• _TASK DIRECTIONS_
The material below includes pictures; leave them out and return only the lines between the line containing "Model this scene" and the line containing "return np.array([(px - 750)", inclusive, word for word.

Scene modeling code data
——

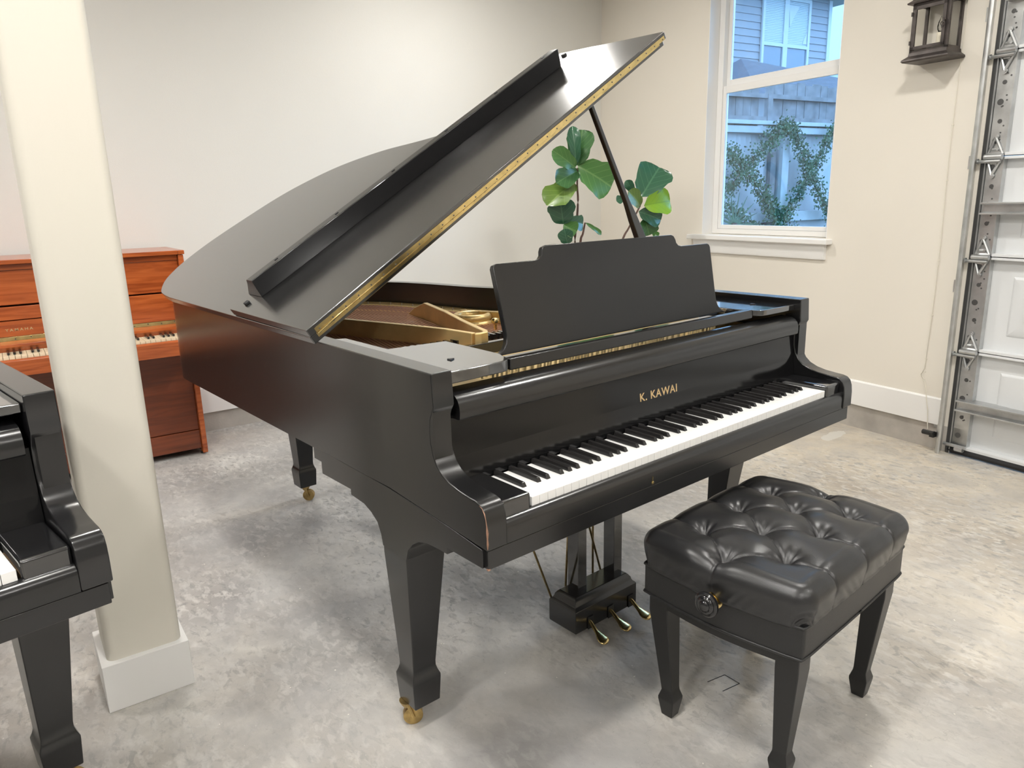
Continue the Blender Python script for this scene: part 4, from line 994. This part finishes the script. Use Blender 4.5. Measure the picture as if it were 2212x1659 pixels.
# spiky plant at the lower left of the window
pm = thing('spiky_palm', 'spiky palm plant at the lower left corner of the window view', 'plant', WO, WR)
for k in range(11):
    a = math.radians(-20 + k * 20); bm = NB(); c0 = Vector((2.78, 6.1, .98)); d = Vector((math.cos(a) * .40, 0, math.sin(a) * .36)); e = Vector((-d.z, 0, d.x)).normalized() * .011; th_ = Vector((0, .004, 0))
    loft(bm, [[c0 - e, c0 + e, c0 + e + th_, c0 - e + th_], [c0 + d * .5 - e, c0 + d * .5 + e, c0 + d * .5 + e + th_, c0 + d * .5 - e + th_], [c0 + d - e * .1, c0 + d + e * .1, c0 + d + e * .1 + th_, c0 + d - e * .1 + th_]])
    obj('palm_blade', bm, M['vine'], pm)
bm = NB(); tube(bm, [(2.78, 6.1, -.15), (2.78, 6.1, 1.0)], [.05, .035], 10); obj('palm_trunk', bm, M['bark'], pm)
# neighbouring house
HY = 12.0
hs = thing('neighbour_house', 'grey lap-sided house with white trimmed windows beyond the fence', 'house', WO, WR)
bm = NB(); z = -.1
while z < 5.5:
    prism(bm, [(HY - .022, z), (HY - .004, z + .145), (HY + .10, z + .145), (HY + .10, z)], 'x', 4.5, 11.86); z += .145
obj('siding', bm, M['siding'], hs)
bm = NB(); box(bm, 4.5, 11.87, HY + .1, HY + 7, -.1, 5.6); obj('house_body', bm, M['siding'], hs)
bm = NB(); box(bm, 11.80, 11.90, HY - .04, HY + .12, -.1, 5.6); obj('corner_board', bm, M['outtrim'], hs)
bm = NB(); box(bm, 4.2, 12.4, HY - .5, HY + 7.3, 5.47, 5.62); obj('eave', bm, M['outtrim'], hs)
def hwin(x0, x1, z0, z1, zm):
    bm = NB(); k = .07
    for q in ((x0, x0 + k, z0, z1), (x1 - k, x1, z0, z1), (x0 + k, x1 - k, z0, z0 + k), (x0 + k, x1 - k, z1 - k, z1), (x0 + k, x1 - k, zm - .03, zm + .03)): box(bm, q[0], q[1], HY - .07, HY - .025, q[2], q[3])
    f = obj('window', bm, M['outtrim'], hs)
    bm = NB(); box(bm, x0 + k, x1 - k, HY - .04, HY - .035, z0 + k, zm - .03); obj('pane', bm, M['darkglass'], f)
    bm = NB(); zz = zm + .03
    while zz < z1 - k - .02: box(bm, x0 + k, x1 - k, HY - .042, HY - .034, zz, zz + .030); zz += .034
    obj('blind', bm, M['blind'], f)
    return f
hwin(9.63, 10.37, 3.55, 5.40, 4.42); w_ = hwin(10.37, 11.16, 3.55, 5.40, 4.42)
bm = NB()
prism(bm, [(10.45, 5.25), (10.80, 5.25), (10.62, 5.02), (10.50, 4.80)], 'y', HY - .052, HY - .045); prism(bm, [(10.95, 4.50), (11.08, 4.50), (11.08, 4.75), (11.00, 4.62)], 'y', HY - .052, HY - .045)
obj('curtain', bm, M['curtain'], w_)
# dark hipped shed roof
sh = thing('shed', 'low building with a dark hipped shingle roof behind the fence', 'building', WO, WR)
bm = NB(); vs = [bm.verts.new(p) for p in ((5.88, 8.6, 2.83), (13.0, 8.6, 2.83), (13.0, 11.3, 2.83), (5.88, 11.3, 2.83))]; r1 = bm.verts.new((6.95, 10.0, 3.63))
for k in range(4): bm.faces.new((vs[k], vs[(k + 1) % 4], r1))
bm.faces.new(vs[::-1])
obj('roof', bm, M['roof'], sh); bm = NB(); box(bm, 6.1, 12.8, 8.8, 11.1, -.15, 2.83); obj('wall', bm, M['siding'], sh)
o2 = thing('sky_stand_in', 'added pale block standing in for sky at the right edge of the window view', 'building', WO, WR)  # added block toned like pale sky; no building stands here
bm = NB(); box(bm, 26.5, 33, 24, 28, -.1, 6.6); box(bm, 26.3, 33.2, 23.8, 28.2, 6.6, 6.75); box(bm, 26.6, 33, 24.1, 28, 6.75, 11); obj('wall', bm, M['outtrim'], o2)

# ------------------------------------------------------------------ ceiling lights
fx0 = None
FLAB = ['above the far corner by the potted fig', 'above the black piano bench', 'near the garage door behind the camera', 'above the tail of the large grand piano', 'just in front of the column', 'behind the camera in the middle', 'above the second grand piano', 'behind the camera on the left', 'added as fill, close to the front wall on the right', 'added as fill, close to the front wall on the left', 'added as shadow fill, above the mahogany upright piano', 'added as shadow fill, just left of the second grand piano keyboard']
for i, (x, y) in enumerate(FIXTURES):
    t = thing('ceiling_light', 'round ceiling light ' + FLAB[i], 'light', (x, y, CEIL), PI / 2, 'round ceiling lights')
    if fx0 is None:
        bm = NB(); lathe(bm, [(.125, -.001), (.125, -.018), (.105, -.022), (.100, -.010), (.100, -.001)], (0, 0, 0), 'z', 28); a = obj('housing', bm, M['fixture'], t, smooth=40)
        bm = NB(); lathe(bm, [(.098, -.012), (.098, -.016)], (0, 0, 0), 'z', 28); b = obj('diffuser', bm, M['diffuser_dim'], t); fx0 = (a,)
    else:
        for q in fx0: cp(q, t)
        bm = NB(); lathe(bm, [(.098, -.012), (.098, -.016)], (0, 0, 0), 'z', 28); obj('diffuser', bm, M['diffuser'], t)
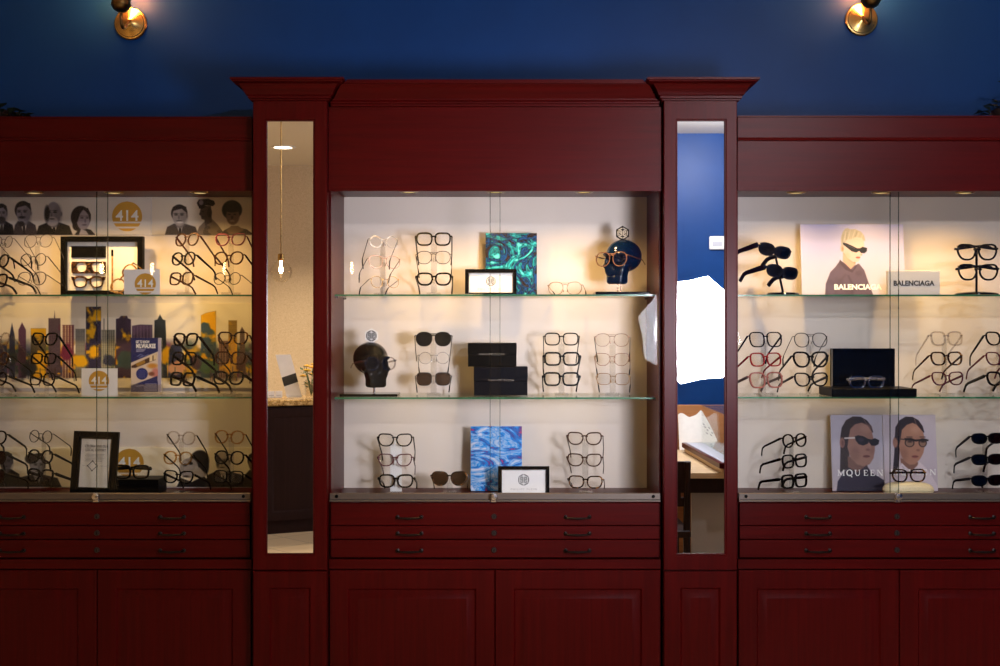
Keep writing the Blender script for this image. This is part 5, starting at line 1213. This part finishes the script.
# pendant globes
def pendant(label, px, L, py, mat_on=True):
    x, y, z = M(px, py, L)
    root = thing('pendant_lamp', label, 'pendant lamp', (x, y, CEIL), group='clear globe pendant lamps behind the camera')
    b = MB(); b.tube([(x, y, CEIL - .001), (x, y, (CEIL + z) / 2), (x, y, z + .10)], .0045, 'brass', 8); b.build('cord', root)
    b = MB(); b.lathe([(.045, CEIL - .0005), (.045, CEIL - .015), (.01, CEIL - .03)], (x, y, 0), 'brass', 20); b.build('canopy', root)
    b = MB(); b.lathe([(.010, z + .125), (.022, z + .12), (.024, z + .075), (.018, z + .07)], (x, y, 0), 'brass', 18); b.build('socket', root)
    b = MB(); b.lathe([(.024, z + .078), (.045, z + .065), (.072, z + .03), (.08, z - .005), (.07, z - .045), (.04, z - .074), (.004, z - .082)], (x, y, 0), 'bulb_glass', 24); b.build('globe', root)
    b = MB(); b.lathe([(.009, z + .07), (.010, z + .04), (.013, z + .014), (.012, z - .006), (.006, z - .014), (.001, z - .015)], (x, y, 0), 'warm_bulb', 14); b.build('bulb', root)
pendant('globe pendant on a gold cord shown in the left mirror', 281, 8.5, 271)
for p, w in ((92, 'reflected on the shadow box'), (144, 'reflected above the small 414 card'), (218, 'reflected beside the mirror post glasses'), (349, 'reflected beside the wire glasses of the centre cabinet')):
    pendant('globe pendant behind the camera, ' + w, p, 8.5, 271)
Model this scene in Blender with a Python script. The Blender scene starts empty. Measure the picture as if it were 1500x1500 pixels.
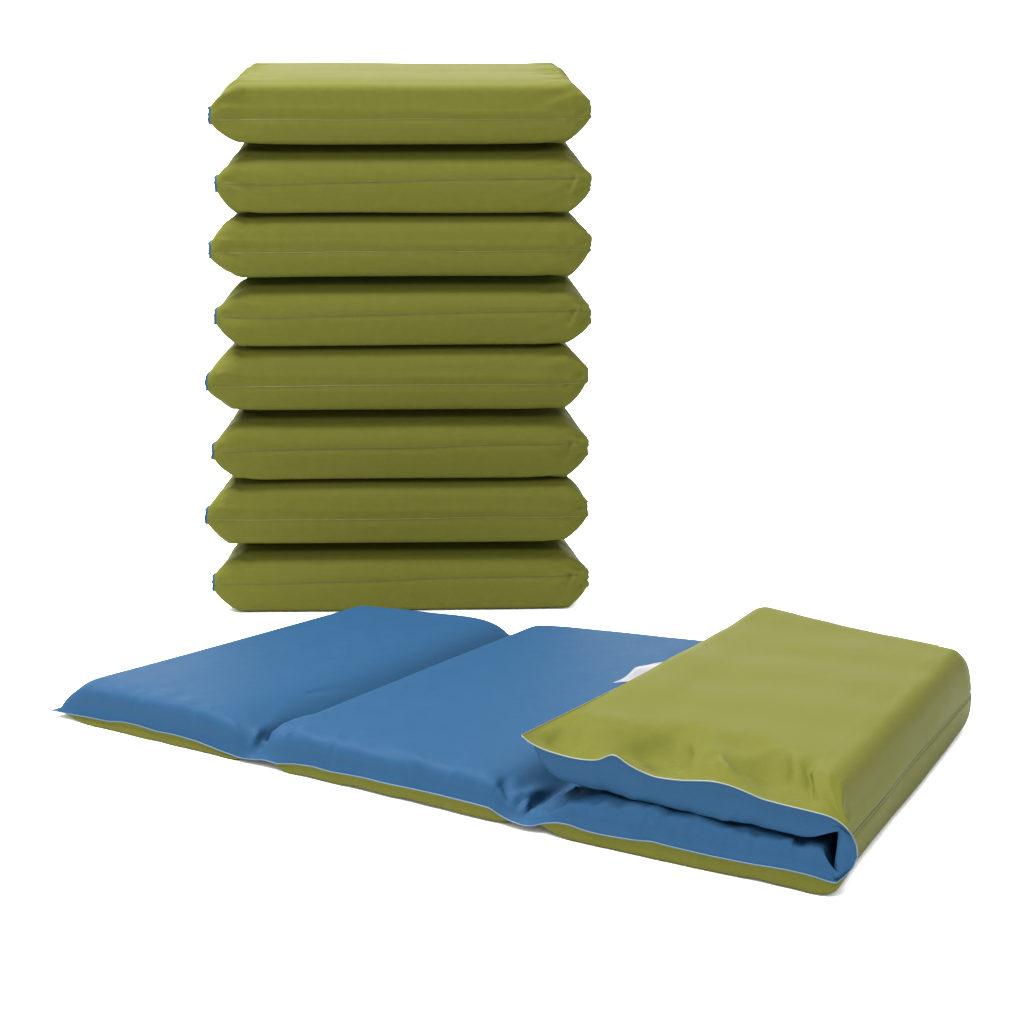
import bpy, math
import numpy as np

# ------------------------------------------------------------------ basics
FPX, YH, CAMH = 2800.0, 140.0, 0.85        # focal length (px of a 1500 px wide frame), eye level row, camera height
T = 0.054                                   # thickness of one padded section
sc = bpy.context.scene
COL = sc.collection

def un(px, py, z):                          # point seen at (px, py) that lies at height z
    d = FPX * (CAMH - z) / (py - YH)
    return np.array([(px - 750) / FPX * d, d, z])

def ray_plane(px, py, A, B):                # point seen at (px, py) on the upright plane over line A-B
    m = (px - 750) / FPX
    dx, dy = B[0] - A[0], B[1] - A[1]
    q = (A[0] - m * A[1]) / (m * dy - dx)
    x, y = A[0] + q * dx, A[1] + q * dy
    return np.array([x, y, CAMH - (py - YH) * y / FPX])

class Noise:
    def __init__(s, seed): s.g = np.random.RandomState(seed).uniform(-1, 1, (64, 64))
    def __call__(s, x, y):
        x = np.asarray(x, float); y = np.asarray(y, float)
        xi, yi = np.floor(x).astype(int), np.floor(y).astype(int)
        fx, fy = x - xi, y - yi
        fx, fy = fx**3 * (fx * (fx * 6 - 15) + 10), fy**3 * (fy * (fy * 6 - 15) + 10)
        g = lambda a, b: s.g[a % 64, b % 64]
        return ((g(xi, yi) * (1 - fx) + g(xi + 1, yi) * fx) * (1 - fy)
                + (g(xi, yi + 1) * (1 - fx) + g(xi + 1, yi + 1) * fx) * fy)

def smooth(a, n=3):
    a = a.copy()
    for _ in range(n):
        a[1:-1] = .25 * a[:-2] + .5 * a[1:-1] + .25 * a[2:]
    return a

def path(pts, rad, n):                      # polyline with rounded corners, resampled evenly
    pts = [np.array(p, float) for p in pts]
    out = [pts[0]]
    for i in range(1, len(pts) - 1):
        a, b, c = pts[i - 1], pts[i], pts[i + 1]
        r = rad[i - 1]
        u, w = (a - b), (c - b)
        lu, lw = np.linalg.norm(u), np.linalg.norm(w)
        p0, p1 = b + u / lu * min(r, lu * .49), b + w / lw * min(r, lw * .49)
        for t in np.linspace(0, 1, 12):
            out.append((1 - t)**2 * p0 + 2 * t * (1 - t) * b + t * t * p1)
    out.append(pts[-1]); out = np.array(out)
    L = np.r_[0, np.cumsum(np.linalg.norm(np.diff(out, axis=0), axis=1))]
    s = np.linspace(0, L[-1], n)
    return np.stack([np.interp(s, L, out[:, k]) for k in range(out.shape[1])], 1)

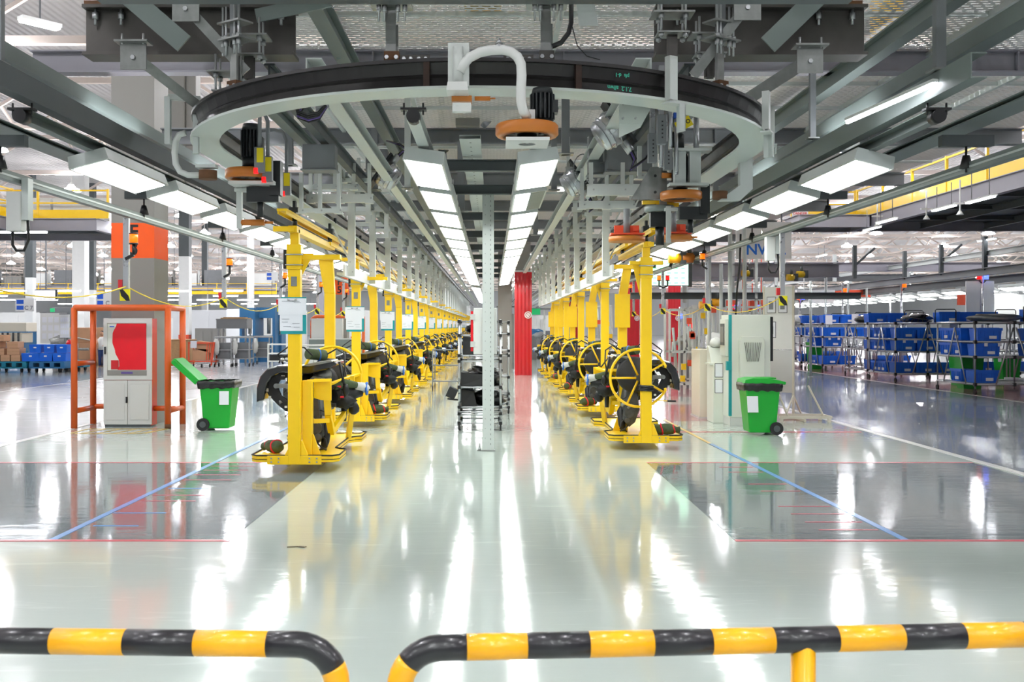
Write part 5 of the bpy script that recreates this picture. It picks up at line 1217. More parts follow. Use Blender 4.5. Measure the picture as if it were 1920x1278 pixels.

——

• _SOLUTION TO THE PROBLEM_
Model this scene in Blender with a Python script. The Blender scene starts empty. Measure the picture as if it were 1500x1500 pixels.
import bpy, math
import numpy as np

# ------------------------------------------------------------------ basics
FPX, YH, CAMH = 2800.0, 140.0, 0.85        # focal length (px of a 1500 px wide frame), eye level row, camera height
T = 0.054                                   # thickness of one padded section
sc = bpy.context.scene
COL = sc.collection

def un(px, py, z):                          # point seen at (px, py) that lies at height z
    d = FPX * (CAMH - z) / (py - YH)
    return np.array([(px - 750) / FPX * d, d, z])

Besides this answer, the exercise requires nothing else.